DACA recipients who have unauthorized parents or relatives are still living with much of this. But they no longer have to worry about deportation themselves. And three years into DACA, this appears to be one of the program's lasting legacies.

United We Dream did a first survey of DACA recipients in 2013-'14. In some cases, there wasn't much change from the first survey to the new one: The same number of respondents said they felt more financially independent and could make more money with DACA, for example. But in some cases, it's clear that DACA recipients are settling in. In 2013, only 64 percent of DACA recipients had drivers' licenses and 20 percent had bought a first car; this year, 90 percent have licenses and 40 percent have cars. Fifty-two percent have credit cards now, whereas 37 percent did when the first survey was taken.

But what's most striking is what DACA recipients said about the psychological effects of DACA. Even in 2013, most DACA recipients felt safer after getting protected from deportation: 66 percent said they were no longer afraid, and 64 percent said they felt more like they belonged in the US. But as the program continues, those feelings are only growing. In 2015, 78 percent of DACA recipients say they're no longer afraid. And 72 percent say they feel like they belong in America.

People gather in front of the White House to celebrate president Obama's announcement of DACA on June 15, 2012. (Alex Wong, Getty Images)

This is partly a generational difference — for years, unauthorized immigrants from the "1.5 generation," who grew up in America, have been less afraid than their parents and felt more emboldened to speak up. That's why President Obama established DACA to begin with: He was under pressure from young immigrant activists who weren't afraid to confront him at speeches.

The difference between the generation of unauthorized immigrants who are eligible for DACA and their parents was illuminated recently by a Los Angeles Times article. The father depicted in the article knows exactly where he will go in Mexico if he is deported and who will pick him up.

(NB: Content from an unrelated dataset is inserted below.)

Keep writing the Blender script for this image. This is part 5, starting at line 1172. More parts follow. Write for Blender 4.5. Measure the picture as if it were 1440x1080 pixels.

The daughter, Karla, who's 24 and has lived in the US since she was 5, says, "If they are going to deport me, they're going to have a very bad taste in their mouth. I'm going to call this person, this lawyer, this organization [...] I'm going to do a media circus. I'm going to stay in this country."

Right now, Karla's contingency plan is unnecessary: She's protected under DACA, just like hundreds of thousands of other immigrants. But the point of her plan is that even if the next president takes away her legal protections by ending DACA, she'll still have the confidence to fight to stay in the country. That confidence, as the UWD survey shows, is something DACA has only strengthened. And it poses a problem for anyone hoping that the people who are protected from deportation today can be deported tomorrow.